From: Cheryl D. Wise <cdwise@wiserways.com>
Date: Mon, 6 Jun 2005 23:04:32 -0500
To: <w3c-wai-ig@w3.org>
Message-ID: <E1DfVKH-0006xD-Sm@bart.w3.org>

Considering how lazy I am which makes me disinclined to 'hack' with
stylesheets if CSS were all that difficult I wouldn't be using it. Yet, I
haven't created a website in the last 3 years that didn't use CSS.
Occasionally, I'll use table but for tabular data or calendars. Last time I
voluntarily used a table for layout on a site I was creating was I think
about two years ago.

Yes, as Tina and other have pointed out there are inconsistencies (and I
really wish Microsoft, the Mozilla folks, Apple and Opera would all agree on
what font size is 'medium' since font sizing is my biggest peeve) but they
are mostly a matter of either:

A) Browser support or rather the inconsistent or non-existent support of
certain elements.

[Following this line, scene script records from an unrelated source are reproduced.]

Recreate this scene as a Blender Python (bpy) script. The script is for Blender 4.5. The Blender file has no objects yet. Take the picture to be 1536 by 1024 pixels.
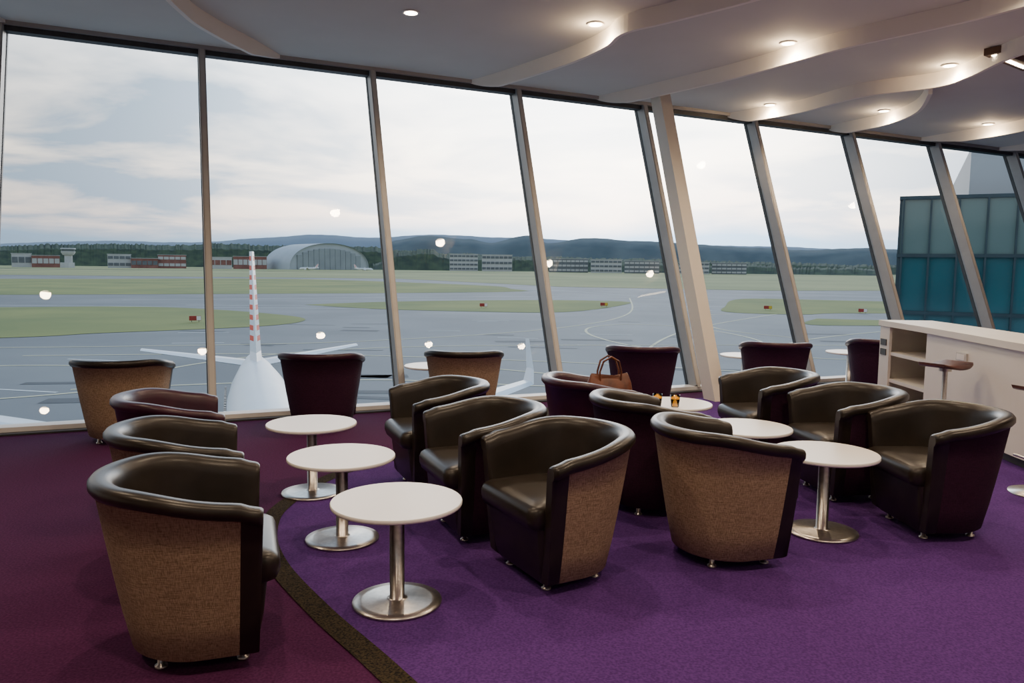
import bpy, math, random
from mathutils import Vector, Matrix
random.seed(7)
A=.40138
DX=Vector((math.cos(A),math.sin(A),0)); NX=Vector((-math.sin(A),math.cos(A),0))
C0=8.284; LEAN=.395; QQ=.0075; WP=1.9366; X0=-1.678
GZ=-10.0
def ceil_z(d): return 4.04-.0195*(d+1.678)
def DN(d,n,z=0.): return DX*d+NX*n+Vector((0,0,z))
col=bpy.context.scene.collection

# ---------------------------------------------------------------- materials
def new_mat(name):
    m=bpy.data.materials.new(name); m.use_nodes=True
    nt=m.node_tree; return m,nt,nt.nodes["Principled BSDF"]
def mat(name,c,rough=.5,metal=0.,spec=None,noise=None,bump=None,coat=0.,emit=None,es=0.,c2=None,coord='Object',detail=4):
    m,nt,b=new_mat(name)
    b.inputs["Base Color"].default_value=(*c,1); b.inputs["Roughness"].default_value=rough; b.inputs["Metallic"].default_value=metal
    if spec is not None: b.inputs["Specular IOR Level"].default_value=spec
    if coat: b.inputs["Coat Weight"].default_value=coat; b.inputs["Coat Roughness"].default_value=.25
    if emit: b.inputs["Emission Color"].default_value=(*emit,1); b.inputs["Emission Strength"].default_value=es
    if noise or bump:
        tc=nt.nodes.new("ShaderNodeTexCoord")
    if noise:
        n=nt.nodes.new("ShaderNodeTexNoise"); n.inputs["Scale"].default_value=noise; n.inputs["Detail"].default_value=detail
        nt.links.new(tc.outputs[coord],n.inputs["Vector"])
        r=nt.nodes.new("ShaderNodeValToRGB"); r.color_ramp.elements[0].position=.35; r.color_ramp.elements[1].position=.65
        c2=c2 or tuple(x*.7 for x in c)
        r.color_ramp.elements[0].color=(*c2,1); r.color_ramp.elements[1].color=(*c,1)
        nt.links.new(n.outputs["Fac"],r.inputs["Fac"]); nt.links.new(r.outputs["Color"],b.inputs["Base Color"])
    if bump:
        n2=nt.nodes.new("ShaderNodeTexNoise"); n2.inputs["Scale"].default_value=bump[0]; n2.inputs["Detail"].default_value=3
        nt.links.new(tc.outputs[coord],n2.inputs["Vector"])
        bp=nt.nodes.new("ShaderNodeBump"); bp.inputs["Strength"].default_value=bump[1]; bp.inputs["Distance"].default_value=bump[2]
        nt.links.new(n2.outputs["Fac"],bp.inputs["Height"]); nt.links.new(bp.outputs["Normal"],b.inputs["Normal"])
    return m
def fabric(name,c,c2):
    m,nt,b=new_mat(name); b.inputs["Roughness"].default_value=.9; b.inputs["Specular IOR Level"].default_value=.2
    tc=nt.nodes.new("ShaderNodeTexCoord")
    outs=[]
    for sc in ((30,30,420),(300,300,22)):
        mp=nt.nodes.new("ShaderNodeMapping"); mp.inputs["Scale"].default_value=sc
        n=nt.nodes.new("ShaderNodeTexNoise"); n.inputs["Scale"].default_value=1; n.inputs["Detail"].default_value=2
        nt.links.new(tc.outputs["Object"],mp.inputs["Vector"]); nt.links.new(mp.outputs["Vector"],n.inputs["Vector"]); outs.append(n.outputs["Fac"])
    ad=nt.nodes.new("ShaderNodeMath"); ad.operation='ADD'; nt.links.new(outs[0],ad.inputs[0]); nt.links.new(outs[1],ad.inputs[1])
    mr=nt.nodes.new("ShaderNodeMapRange"); mr.inputs[1].default_value=.78; mr.inputs[2].default_value=1.22
    nt.links.new(ad.outputs[0],mr.inputs[0])
    mx=nt.nodes.new("ShaderNodeMix"); mx.data_type='RGBA'; mx.inputs[6].default_value=(*c2,1); mx.inputs[7].default_value=(*c,1)
    nt.links.new(mr.outputs[0],mx.inputs[0]); nt.links.new(mx.outputs[2],b.inputs["Base Color"])
    bp=nt.nodes.new("ShaderNodeBump"); bp.inputs["Strength"].default_value=.4; bp.inputs["Distance"].default_value=.0015
    nt.links.new(mr.outputs[0],bp.inputs["Height"]); nt.links.new(bp.outputs["Normal"],b.inputs["Normal"])
    return m
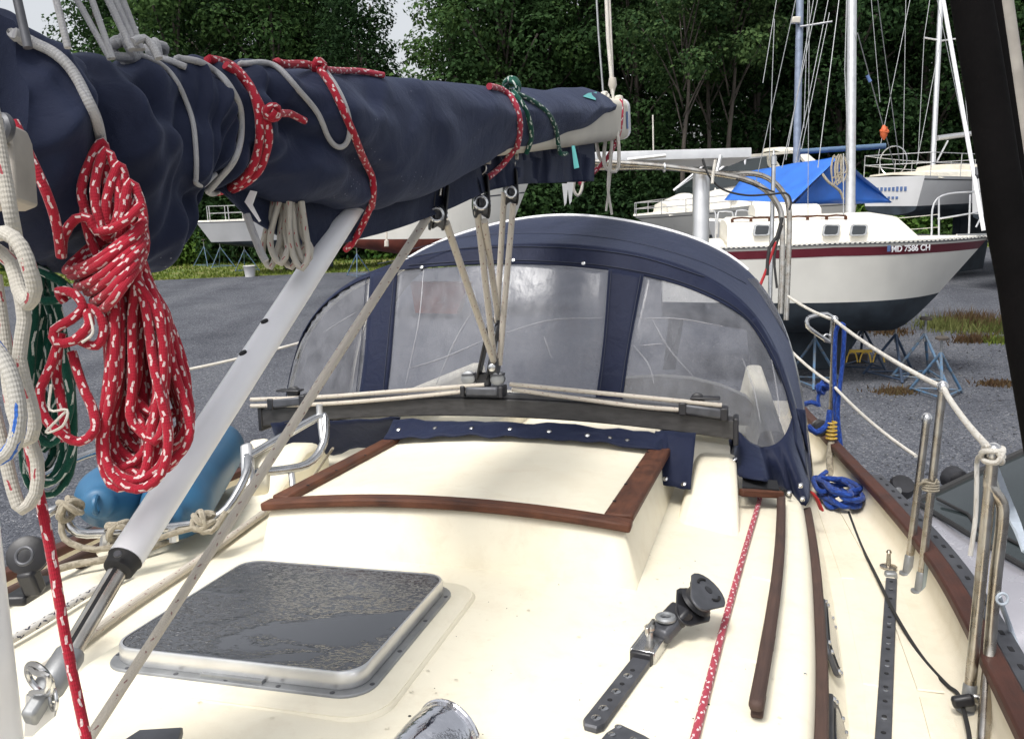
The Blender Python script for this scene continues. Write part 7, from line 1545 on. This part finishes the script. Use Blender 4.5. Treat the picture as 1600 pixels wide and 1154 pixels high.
# ------------------------------------------------------------------ trees
M['leafl2'] = leaf_mat('soft_green_leaves', (0.028, 0.062, 0.024), (0.11, 0.175, 0.06))
def leaf_quads(g, c, n, r, size, rd, flat=.75):
    R = np.random.default_rng(rd.randint(0, 10 ** 9)); v = R.normal(size=(n, 3)); v /= np.linalg.norm(v, axis=1)[:, None]; q = R.random(n) ** .28
    q *= 1 + .22 * np.sin(v[:, 0] * 5 + c[0]) * np.sin(v[:, 2] * 5 + c[1]); p = np.asarray(c) + v * np.asarray(r) * q[:, None]
    nr = v * .9 + np.array([0, 0, .55]) + R.normal(size=(n, 3)) * .5; nr /= np.linalg.norm(nr, axis=1)[:, None]
    t = np.cross(nr, R.normal(size=(n, 3))); t /= np.linalg.norm(t, axis=1)[:, None]; bq = np.cross(nr, t); s = (size * R.uniform(.55, 1.3, n))[:, None]; m_ = p + nr * s * .2
    Q = np.stack([p - t * s, m_ - bq * s * .6, p + t * s, m_ + bq * s * .6], 1).reshape(-1, 3); o = len(g.v); g.v += [tuple(x) for x in Q.tolist()]
    g.f += [(o + 4 * i, o + 4 * i + 1, o + 4 * i + 2, o + 4 * i + 3) for i in range(n)]; g.uv += [None] * n
def tree(h, spread, base, nclump, nleaf, size, seed, leaf, label, trunk_r=.16, x=0, y=0, name='tree'):
    rd = random.Random(seed); t = thing(name, label, 'tree', (x, y, 0), 'trees at the edge of the yard'); g = G(); top = np.array([x + rd.uniform(-.5, .5), y, h * .8])
    tp_ = densify([np.array([x, y, -.1]), np.array([x + rd.uniform(-.25, .25), y, h * .3]), np.array([x + rd.uniform(-.5, .5), y + rd.uniform(-.4, .4), h * .55]), top], .8); tube(g, tp_, [trunk_r * (1 - .75 * k / len(tp_)) for k in range(len(tp_))], 8)
    cl = []
    for k in range(nclump):
        f = base + (1 - base) * ((k + .5) / nclump); an = k * 2.4 + rd.uniform(-.5, .5); rr = spread * (1 - abs(f - base - (1 - base) * .38) * 1.15) * rd.uniform(.35, 1.0); c = np.array([x + rr * math.cos(an), y + rr * math.sin(an), h * f]); cl.append(c)
        if k % 2 == 0: b0 = lerp(np.array([x, y, 0]), top, min(.95, f * .85)); tube(g, densify([b0, lerp(b0, c, .6) + np.array([0, 0, .15]), c], .5), [trunk_r * .3 * (1 - .7 * i / 30) for i in range(len(densify([b0, lerp(b0, c, .6) + np.array([0, 0, .15]), c], .5)))], 5)
    part('trunk', g, 'bark', t, sharp=None)
    g = G()
    for c in cl: s = spread * rd.uniform(.26, .50); leaf_quads(g, c, nleaf // nclump, (s, s, s * .72), size, rd)
    part('crown', g, leaf, t, sharp=None); return t
protos = [tree(15.5, 3.6, .12, 40, 15000, .125, 1, 'leafd', 'dense dark green tree', .2), tree(17, 4.0, .24, 40, 15000, .13, 2, 'leafd', 'tall dark tree with open lower trunk', .22), tree(14, 3.4, .10, 34, 14000, .12, 3, 'leafm', 'mid green leafy tree', .18), tree(16, 3.8, .36, 30, 12000, .125, 4, 'leafm', 'green tree with bare lower trunk', .17),
          tree(8.5, 3.2, .05, 28, 11000, .11, 5, 'leafl', 'low bright green tree', .1), tree(15.5, 2.9, .56, 22, 9000, .115, 6, 'leafl2', 'pale trunked tree', .15)]
KD = ['dense dark green tree', 'tall dark tree with open lower trunk', 'mid green leafy tree', 'green tree with a bare lower trunk', 'low bright green tree']
rd = random.Random(99); cnt = [0] * 6
def place(k, px, d, sc, lab):
    p = at(px, 330, d); loc = (p[0], p[1], 0); cnt[k] += 1
    if cnt[k] == 1: o = protos[k]; o.location = loc; o.rotation_euler = (0, 0, rd.uniform(0, 6.28)); o.scale = (sc, sc, sc); o['label'] = lab; return o
    return copy_tree(protos[k], loc, rd.uniform(0, 6.28), (sc, sc, sc), lab)
T_ = [  # photo column, distance, kind, scale, where it stands
    (-70, 44, 4, 1.2, 'low bright green tree behind the dark line at the far left edge'), (40, 46, 4, 1.22, 'low green tree under the grey sky at the top left'), (140, 46, 4, 1.22, 'low green tree rising behind the grey lines at the top left'), (222, 46, 2, .80, 'mid green tree behind the knotted grey lines'), (300, 43, 2, 1.08, 'mid green tree above the first red lashing'), (375, 46, 1, 1.0, 'tall dark tree above the doubled red lashing'), (445, 44, 2, 1.1, 'mid green tree above the slack grey loop'), (525, 47, 0, .95, 'dense dark tree left of the small gap of sky'),
    (575, 43, 0, .82, 'shorter dark tree just left of the small gap of sky'), (722, 44, 2, 1.1, 'mid green tree just right of the small gap of sky'), (665, 46, 4, .95, 'low bright green tree filling the foot of the gap of sky'), (790, 43, 0, 1.08, 'dense dark tree above the green knot'), (850, 45, 3, 1.0, 'green bare trunked tree left of the boom end'), (920, 46, 1, 1.05, 'tall dark tree behind the topping lift'), (990, 44, 0, 1.0, 'dense dark tree above the solar panel'), (1070, 38, 5, .88, 'pale trunked leafy tree above the stern post'), (1140, 39, 5, .96, 'pale trunked tree behind the bend of the stern arch'), (1108, 41, 5, .93, 'slim pale trunked tree between the stern post and the arch bend'), (1175, 43, 1, 1.0, 'tall dark tree behind the stern arch upright'), (1230, 45, 0, 1.1, 'dense dark tree behind the blue mast'), (1300, 44, 1, 1.05, 'tall dark tree between the blue mast and the silver mast'), (1370, 46, 0, 1.1, 'dense dark tree right of the silver mast'), (1440, 44, 1, 1.0, 'tall dark tree behind the white sailboat mast'), (1500, 46, 0, 1.1, 'dense dark tree left of the black spar'), (1580, 43, 2, 1.05, 'mid green tree right of the black spar'), (1660, 45, 0, 1.0, 'dense dark tree at the right edge'), (1740, 44, 1, 1.0, 'tall dark tree beyond the right edge')]
for px, d, k, sc, lab in T_: place(k, px, d, sc, lab)
for i in range(22):     # second row closing the wood
    px = -60 + i * 82 + rd.uniform(-15, 15)
    if px < 190 or 590 < px < 700: continue
    place(rd.choice((0, 1, 0)), px, 52 + rd.uniform(0, 4), 1.08, 'dark tree deep in the wood behind the front row'); 
for o in list(bpy.data.objects):
    if o.get('label') == 'dark tree deep in the wood behind the front row': o['group'] = 'trees deep in the wood'
# undergrowth in front of the trunks
def bush(w_, h, n, seed, leaf):
    rd_ = random.Random(seed); g = G()
    for k in range(16): leaf_quads(g, (rd_.uniform(-w_, w_), rd_.uniform(-.8, .8), h * rd_.uniform(.12, .75)), n // 16, (w_ * .4, .8, h * .3), .13, rd_)
    for k in range(5): x = rd_.uniform(-w_ * .6, w_ * .6); tube(g, [(x, 0, 0), (x * 1.2, rd_.uniform(-.3, .3), h * .6)], .03, 5)
    return g
BU = [solo('bush', bush(2.0, 3.6, 4200, 41, 'leafl'), 'leafl', 'b', 'bush', 'undergrowth bushes along the wood', sharp=None, loc=(0, 0, 0)), solo('bush', bush(2.4, 3.0, 4200, 42, 'leafm'), 'leafm', 'b', 'bush', 'undergrowth bushes along the wood', sharp=None, loc=(0, 0, 0)), solo('bush', bush(2.6, 4.4, 4600, 43, 'leafd'), 'leafd', 'b', 'bush', 'undergrowth bushes along the wood', sharp=None, loc=(0, 0, 0))]
bc_ = [0, 0, 0]
for px, d, k, sc, lab in ((1040, 42, 1, .8, 'green bush behind the solar panel'), (1100, 43, 2, .6, 'dark bush behind the cream cruiser windscreen'), (1185, 40, 1, .9, 'green bush just left of the stern arch upright'), (1245, 39, 0, .85, 'bright green bush at the foot of the blue mast'), (1310, 40, 0, 1.0, 'bright green bush between blue mast and silver mast'), (1375, 39, 0, .9, 'bright green bush beside the orange bobble'), (1425, 40, 0, 1.0, 'bright green bush left of the white sailboat mast'), (1490, 41, 1, 1.0, 'green bush behind the white sailboat boom'), (1560, 40, 0, 1.0, 'bright green bush right behind the black spar'), (1640, 40, 0, 1.0, 'bright green bush at the right edge'), (975, 42, 2, 1.0, 'dark bush behind the boom end'), (900, 42, 2, 1.0, 'dark bush behind the aft end of the sail cover'), (740, 41, 2, 1.0, 'dark bush hidden behind the middle of the sail cover'), (640, 41, 0, 1.0, 'bright green bush seen just over the sail cover'), (480, 40, 2, 1.0, 'dark bush behind the distant white boat'), (300, 42, 1, 1.0, 'green bush left of the distant white boat'), (250, 40, 0, .8, 'bright green bush behind the hanging bulge of the sail cover'), (60, 40, 1, 1.0, 'green bush behind the white ropes at the left'), (150, 41, 2, 1.0, 'dark bush hidden by the sail cover'), (560, 42, 2, 1.0, 'dark bush behind the middle of the boom'), (820, 42, 2, 1.1, 'dark bush behind the dodger top'), (400, 41, 2, 1.1, 'dark bush behind the white rope bundle')):
    p = at(px, 330, d); bc_[k] += 1
    if bc_[k] == 1: o = BU[k]
    else: o = BU[k].copy(); COL.objects.link(o)
    o.location = (p[0], p[1], 0); o.rotation_euler = (0, 0, rd.uniform(-.3, .3)); o.scale = (sc, sc, sc); o['label'] = lab
g = G(); rdw = random.Random(6)
for k in range(60): leaf_quads(g, (-48 + k * 1.75 + rdw.uniform(-1, 1), 58 + rdw.uniform(-2, 3), rdw.uniform(1, 5)), 700, (2.2, 1.6, 2.6), .26, rdw)
for k in range(54):
    if 4 < k < 0: continue
    xx = -16 + k * 1.55
    if -8.5 < xx < -3.5: continue
    leaf_quads(g, (xx, 61 + rdw.uniform(-2, 3), rdw.uniform(7, 15)), 500, (2.4, 1.6, 3.6), .3, rdw)
solo('far_wood', g, 'leafd', None, None, kind='stuff', sharp=None, loc=(0, 58, 0))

To keep on target the aforementioned font sizing issues
and bugs with 100% as the base size.

B) The fact that CSS is still in its relative infancy. I'm not sure if I
like everything in the proposals for CSS 3 anymore and I know there are
things in XHTML 2 that I don't like. Probably several things in WCAG 2 that
I won't be fond of either. But whether or not I agree with the standards as
they evolve is not really the point. The point is that there needs to be a
clear definition of consistent terms.

C) XHTML has or is in the process of replacing HTML. Just like C# (which is
a standard certified by the EMCA (? its later here I'm not totally sure if
that's the right standards body or not and I'm not going to look it up right
now) that is replacing the proprietary C++ language. 

Code, standards, languages, all evolve. Personally I see nothing wrong with
a tree analogy for web pages. That's structure and I haven't seen anything
that looks like a reasonable replacement. If someone has an idea for another
method I'll be happy to look at it or listen to it. In the meantime I want
structure so that if a page is viewed without a stylesheet or whatever it
still makes sense. That is the purpose of mark-up. CSS is what makes it
pretty and visually appealing but when it comes down to it columns, and
other pretty display is not what is important. It comes down to content.
Without content everything else, is useless.

Cheryl D. Wise
Certified Professional Web Developer
Microsoft FrontPage MVP
http://starttoweb.com - Next Class Session Starts June 26, 2005
Office: 713-353-0139 

-----Original Message-----
From: Tina Holmboe quoted

    "CSS still is unusable for most of the web and requires
     such an act of contortion to get anywhere near a
     desireable result."

  which is easily disproven. Unless you by "desirable result" mean
  "looking exactly as in the Photoshop drawing, everywhere", then all
  you need to do is look at a real life example of a website which
  actually *use* CSS, and only CSS, for layout.